En Estrella Oscura, por otra parte, se
plantea un escenario fantástico al estilo de la fantasía épica. Así, siendo un panorama
donde convergen diversos pueblos, con sus culturas y visiones de mundo
particulares, era lógico plantear la existencia de creencias en divinidades o
fuerzas sobrenaturales como parte de sus vidas. Así las cosas, vemos que en el
Imperio Iruhio, al lado de la Filosofía del Equilibrio Fundamental, la cual se
asienta en la roca Iruhio y es detentada por el Emperador o la Emperatriz que
ocupe el trono y ejercida mayormente por la Hermandad de la Iluminación, la religión
más extendida (y menos tratada por la historia) es la creencia en los Espíritus
de la Tierra. En cambio, sí hay un mayor enfoque en las creencias de los Shiuk
(debido al
protagonismo de Larek y de Turak), las cuales versan sobre una variada
gama de espíritus poderosos que mueven el mundo, los eventos y sus consecuencias:
así, para ellos es fundamental creer en los Espíritus del Mar, que son en
realidad sus ancestros transformados en espíritus; en los Espíritus del Viento,
que mueven las tormentas; en los Espíritus del Cielo, que proveen de bienestar
y justicia a quienes han vivido bien; y en los Espíritus de los Abismos, que se
encargan de esparcir demonios violentos y envilecidos entre las criaturas
incautas y de castigar duramente a quienes han vivido en el mal. Por otra
parte, en Oär, el Reino Medio donde reside Syra, la protagonista de la
historia, las divinidades se dividen por sus tareas: los Maöres, dioses del
hogar y la familia; los Böares, dioses de los bosques; los Ceäres, dioses de
las cosechas; los Niöres, dioses del viento y del mar; etc.
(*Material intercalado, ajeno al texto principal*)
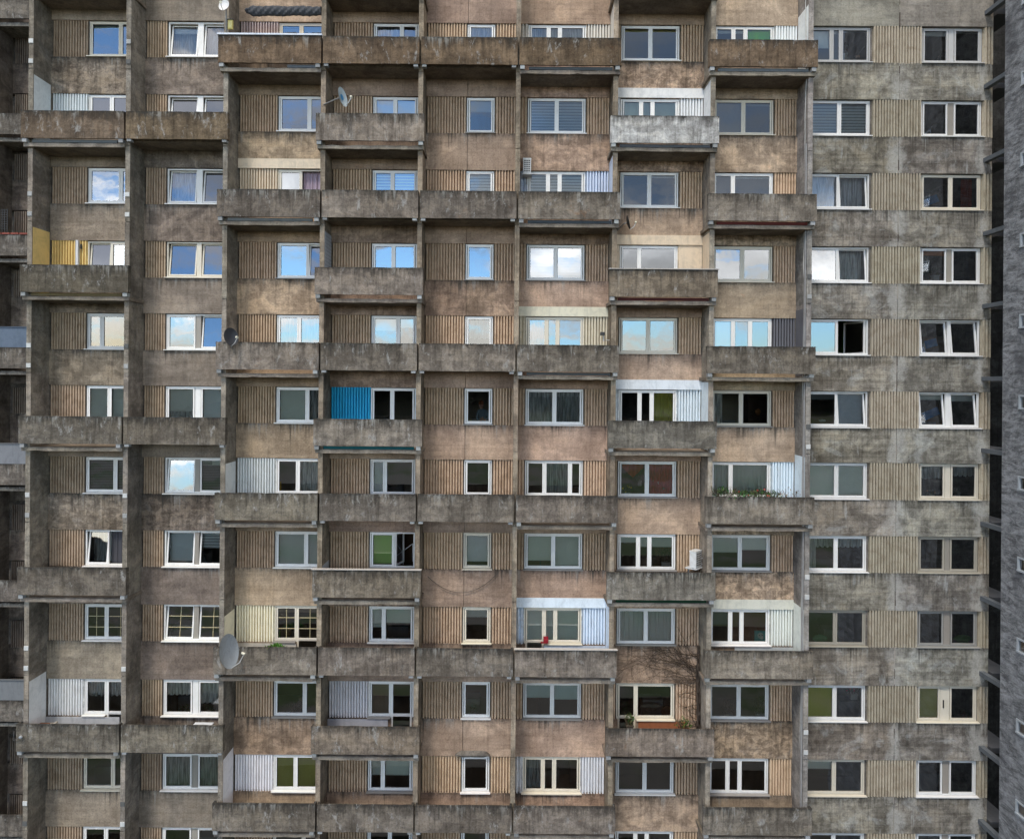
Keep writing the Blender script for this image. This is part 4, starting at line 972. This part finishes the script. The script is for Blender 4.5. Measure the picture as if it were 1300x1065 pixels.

Finalmente, una de
las religiones que juega un papel preponderante en la historia es, naturalmente,
la de Ankou, el Supremo, culto monoteísta que prevalece en los Reinos Guerreros
y en los Señoríos del Oeste, y que se caracteriza por un dios colérico y
vengador, sumamente temible.
No digo que la
presencia de la religión sea un requisito indispensable para forjar una
narrativa fantástica verosímil, sea de ciencia ficción o de fantasía pura, pues
bien podríamos idear relatos de estos géneros sin introducir la menor alusión a
religiones de ningún tipo. Sin embargo, la religión es un fenómeno psicosocial
y político-cultural tan complejo y variado que en realidad funciona muy bien
como eje temático, de discusión, ambientación o denuncia, o incluso de
reflexión, que, en general, estos géneros han sabido explotar con habilidad (y
quizá algunos desaciertos). A través de sus relatos, se puede pensar en nuestro
entorno cultural real y preguntarnos hasta qué punto las religiones desempeñan
un papel importante en nuestro desarrollo como comunidad, sea negativo o
positivo, y hasta qué punto dicho papel está definiendo lo que cada uno, como
individuo, ha determinado para su propia vida. No es poco pensar.
[1] Cierto sector de la crítica, bastante amplio, insiste
en separar el fantástico de lo maravilloso como si fuesen géneros distintos,
pero al menos yo no he encontrado ningún sustento teórico lo suficientemente
sólido que justifique semejante separación.